May an online digital currency platform compel arbitration in a proposed class action brought by a former customer of a now-defunct cryptocurrency exchange?

No, the U.S. Court of Appeals for the Eleventh Circuit has ruled, finding that the plaintiff’s allegations were based not on the user agreement at issue but on violations of federal statutes and regulations such as the Bank Secrecy Act (BSA).

What happened

As part of its business, Coinbase Inc. operates a website where its customers may purchase, exchange and sell digital cryptocurrencies, such as bitcoin. One of the services provided by the company is a “Conversion Service” through which its customers may convert their cryptocurrencies into cash. For a fee, Coinbase will buy its customers’ bitcoin at a predetermined “Conversion Rate” published on its website.

In May 2013, Paul Vernon opened two accounts with Coinbase: one for himself and one for his company, which did business under the name Cryptsy. The business, of which Vernon was the founder, president and CEO, was a cryptocurrency exchange where customers could trade bitcoin and other digital cryptocurrencies. To open his accounts with Coinbase, Vernon accepted the company’s user agreement, which included an arbitration clause.

Over the course of almost three years, Vernon used Coinbase’s services to convert more than $8 million of Cryptsy’s customers’ bitcoin into cash, which he deposited into his personal account. Vernon then fled the country.

Cryptsy customer Brandon Leidel was one of the individuals who filed a putative class action against Vernon and Cryptsy; Leidel and the court-appointed receiver of Cryptsy then filed suit against Coinbase. The plaintiffs brought claims alleging the company aided and abetted Cryptsy’s breaches of its fiduciary duty to its customers and Vernon’s theft of customer assets, as well as claims for negligence and unjust enrichment. Coinbase had these duties pursuant to various federal statutes and regulations, the plaintiffs claimed, particularly the BSA and its implementing regulations.

Coinbase then moved to compel arbitration pursuant to the user agreement. The defendant argued the receiver was bound by the arbitration clause that Cryptsy, through Vernon, entered into because the receiver stepped into Cryptsy’s shoes with respect to the agreement.
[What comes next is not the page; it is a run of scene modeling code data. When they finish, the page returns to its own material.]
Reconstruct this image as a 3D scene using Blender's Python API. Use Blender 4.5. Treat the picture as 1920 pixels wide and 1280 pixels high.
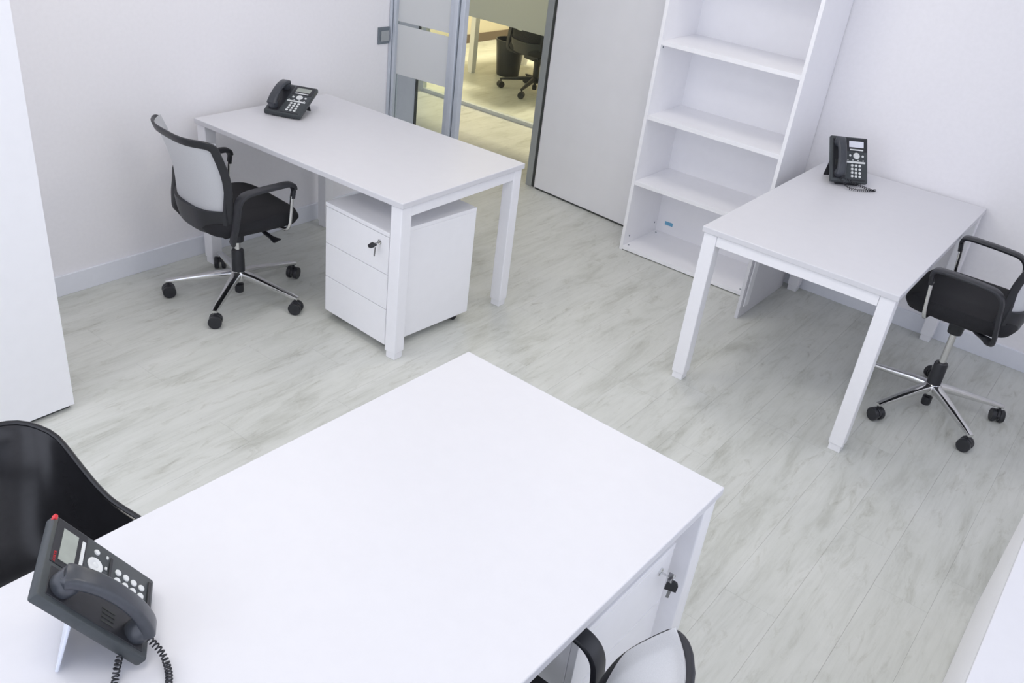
import bpy, bmesh, math, random
from mathutils import Vector, Matrix, Euler
random.seed(7)
PI = math.pi
for o in list(bpy.data.objects):
    bpy.data.objects.remove(o)
scene = bpy.context.scene
C = scene.collection

# ------------------------------------------------------------------ camera
cam_d = bpy.data.cameras.new('camera')
cam = bpy.data.objects.new('camera', cam_d)
C.objects.link(cam)
cam_d.sensor_width = 36.0
cam_d.lens = 1657.59 / 1920 * 36.0
cam_d.clip_start = 0.05
cam.matrix_world = (Matrix.Translation((3.6772, -1.6317, 2.0556)) @ Matrix.Rotation(0.602, 4, 'Z')
                    @ Matrix.Rotation(1.0514, 4, 'X') @ Matrix.Rotation(0.13, 4, 'Z'))
scene.camera = cam

# ------------------------------------------------------------------ world, exposure
w = bpy.data.worlds.new('daylight')
scene.world = w
w.use_nodes = True
bg = w.node_tree.nodes['Background']
bg.inputs[0].default_value = (0.80, 0.79, 1.0, 1)
bg.inputs[1].default_value = 1.0
scene.view_settings.view_transform = 'Standard'
scene.view_settings.look = 'None'
scene.view_settings.exposure = -0.70
scene.view_settings.gamma = 1.0
scene.view_settings.use_curve_mapping = False
scene.cycles.diffuse_bounces = 8
PANEL_W = 7.5        # watts of each ceiling panel in the room
CORR_W = 10.0
FAR_W = 175.0         # corridor and far office lamps
DAY = (0.87, 0.86, 1.0)
WINDOW_W = 64.0       # daylight lamp at the unseen glazing behind the camera
SIDE_W = 38.0         # side light from the window added in the right wall

# ------------------------------------------------------------------ materials
MATS = {}
def mat(name, col, rough=0.5, metal=0.0, var=0.03, scale=40.0, bump=0.0, spec=0.5, alpha=1.0, trans=0.0, coat=0.0):
    if name in MATS:
        return MATS[name]
    m = bpy.data.materials.new(name)
    m.use_nodes = True
    nt = m.node_tree
    b = nt.nodes['Principled BSDF']
    tc = nt.nodes.new('ShaderNodeTexCoord')
    nz = nt.nodes.new('ShaderNodeTexNoise')
    nz.inputs['Scale'].default_value = scale
    nz.inputs['Detail'].default_value = 3
    nt.links.new(tc.outputs['Object'], nz.inputs['Vector'])
    rp = nt.nodes.new('ShaderNodeValToRGB')
    c0 = [max(0, c * (1 - var)) for c in col]
    c1 = [min(1, c * (1 + var)) for c in col]
    rp.color_ramp.elements[0].color = (*c0, 1)
    rp.color_ramp.elements[1].color = (*c1, 1)
    rp.color_ramp.elements[0].position = 0.3
    rp.color_ramp.elements[1].position = 0.7
    nt.links.new(nz.outputs['Fac'], rp.inputs['Fac'])
    nt.links.new(rp.outputs['Color'], b.inputs['Base Color'])
    b.inputs['Roughness'].default_value = rough
    b.inputs['Metallic'].default_value = metal
    b.inputs['Specular IOR Level'].default_value = spec
    b.inputs['Alpha'].default_value = alpha
    b.inputs['Coat Weight'].default_value = coat
    if bump > 0:
        bp = nt.nodes.new('ShaderNodeBump')
        bp.inputs['Strength'].default_value = bump
        bp.inputs['Distance'].default_value = 0.002
        nt.links.new(nz.outputs['Fac'], bp.inputs['Height'])
        nt.links.new(bp.outputs['Normal'], b.inputs['Normal'])
    MATS[name] = m
    return m

mat('wall', (0.87, 0.86, 0.885), 0.7, var=0.012, scale=60, bump=0.05)
mat('ceiling', (0.93, 0.93, 0.93), 0.8, var=0.01)
mat('corridor_wall', (0.90, 0.92, 0.92), 0.7, var=0.02)
mat('far_wall', (0.68, 0.63, 0.52), 0.7, var=0.02)
mat('baseboard', (0.80, 0.82, 0.88), 0.45, var=0.01)
mat('dark_baseboard', (0.16, 0.12, 0.09), 0.5)
mat('laminate', (0.69, 0.69, 0.72), 0.42, var=0.008, scale=25)
mat('white_metal', (0.88, 0.88, 0.91), 0.38, var=0.008)
mat('cabinet', (0.91, 0.91, 0.935), 0.4, var=0.008, scale=20)
mat('door_leaf', (0.88, 0.88, 0.90), 0.45, var=0.012, scale=8)
mat('gap', (0.06, 0.065, 0.06), 0.8)
mat('aluminium', (0.60, 0.64, 0.70), 0.4, metal=0.45, var=0.02)
mat('post_grey', (0.36, 0.38, 0.37), 0.45, metal=0.2, var=0.02)
mat('chrome', (0.72, 0.72, 0.72), 0.12, metal=1.0, var=0.02)
mat('black_plastic', (0.02, 0.021, 0.026), 0.38, var=0.1)
mat('black_gloss', (0.016, 0.016, 0.018), 0.22, var=0.1)
mat('black_fabric', (0.012, 0.012, 0.015), 0.85, var=0.25, scale=400, bump=0.3)
mat('phone_grey', (0.045, 0.053, 0.058), 0.42, var=0.08, scale=90)
mat('handset_grey', (0.048, 0.053, 0.064), 0.3, var=0.08, scale=90)
mat('key_white', (0.72, 0.74, 0.74), 0.5, var=0.03)
mat('lcd', (0.36, 0.39, 0.35), 0.25, var=0.05)
mat('lcd_bright', (0.75, 0.77, 0.85), 0.25, var=0.02)
mat('red', (0.6, 0.02, 0.03), 0.4)
mat('stand_clear', (0.72, 0.76, 0.85), 0.25, var=0.01)
mat('blue_label', (0.16, 0.42, 0.62), 0.6)
mat('switch_grey', (0.22, 0.25, 0.28), 0.35, metal=0.5)
mat('switch_rocker', (0.35, 0.37, 0.38), 0.4)
mat('wheel_rim', (0.25, 0.26, 0.27), 0.4)
mat('cast_grey', (0.30, 0.30, 0.31), 0.35, metal=0.8)

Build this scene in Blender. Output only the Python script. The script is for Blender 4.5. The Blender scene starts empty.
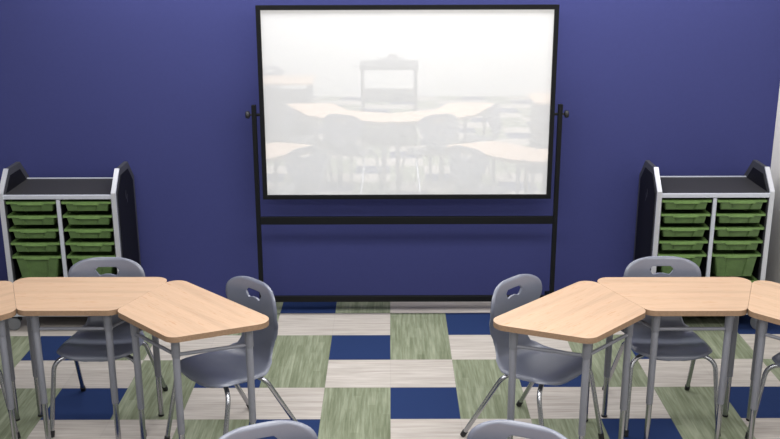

As for Leidel, the doctrine of equitable estoppel bound him to the arbitration clause because his claims relied on a duty owed by Coinbase to Cryptsy’s customers that arose—if at all—under the user agreement, the defendant told the court.

The district court denied the motion to compel arbitration, and Coinbase appealed. The Eleventh Circuit affirmed the denial, applying both California and Florida law.

Under Florida law, the party seeking to compel arbitration must show both that the plaintiff is relying on a contract to assert its claims and that the scope of the arbitration clause in that contract covers the dispute. Coinbase failed that test, the court said, because Leidel’s claims were based on the defendant’s alleged failure to adequately monitor or investigate Cryptsy’s and Vernon’s use of the Coinbase website, detect Vernon’s theft of Cryptsy’s customers’ bitcoin and report suspicious activity to the appropriate authorities.

“According to the complaint, these duties were imposed on Defendant by the Bank Secrecy Act and its implementing regulations not for the protection of Defendant’s customers, but to detect money laundering and other suspicious or illegal activities by Defendant’s customers,” the court ruled. “Because Leidel’s claims rely on obligations allegedly imposed by law and in recognition of public policy to persons who are strangers to the User Agreements, his claims neither rely on nor bear a significant relationship to those agreements.”

The appeals court reached a similar conclusion with regard to the application of California law, where the focus was on the nature of the claims asserted. “Leidel does not seek to enforce the terms or obligations of the User Agreements entered into by Vernon and Cryptsy,” the court said. “Instead, Leidel seeks to enforce obligations allegedly imposed on Defendant by federal statutes, federal regulations and state common law. Because Leidel does not rely on the User Agreements to establish his cause of action, he is not estopped from avoiding the arbitration clauses in those agreements under California law.”

If Leidel’s claims are viable, the panel noted, it is without reference to the user agreements, as the duties Coinbase allegedly breached were not imposed by those agreements.

As arbitration could not be compelled under either California or Florida law, the Eleventh Circuit affirmed dismissal of the defendant’s motion to compel arbitration.

To read the opinion in Leidel v. Coinbase, Inc., click here.

Why it matters

While the Eleventh Circuit’s opinion denying the order to compel arbitration is a clear battle victory for the plaintiff, he faces an uphill struggle to win the suit on the merits, and thus the ruling is not quite as impactful as it may appear. Leidel must now argue that Coinbase had a duty under the statute to combat the underlying fraudulent activity of one of its customers that harmed a third party. While regulators have had success with similar theories, Leidel’s status as a private party—and the fact the BSA lacks a private right of action—may provide him little to hang his hat on.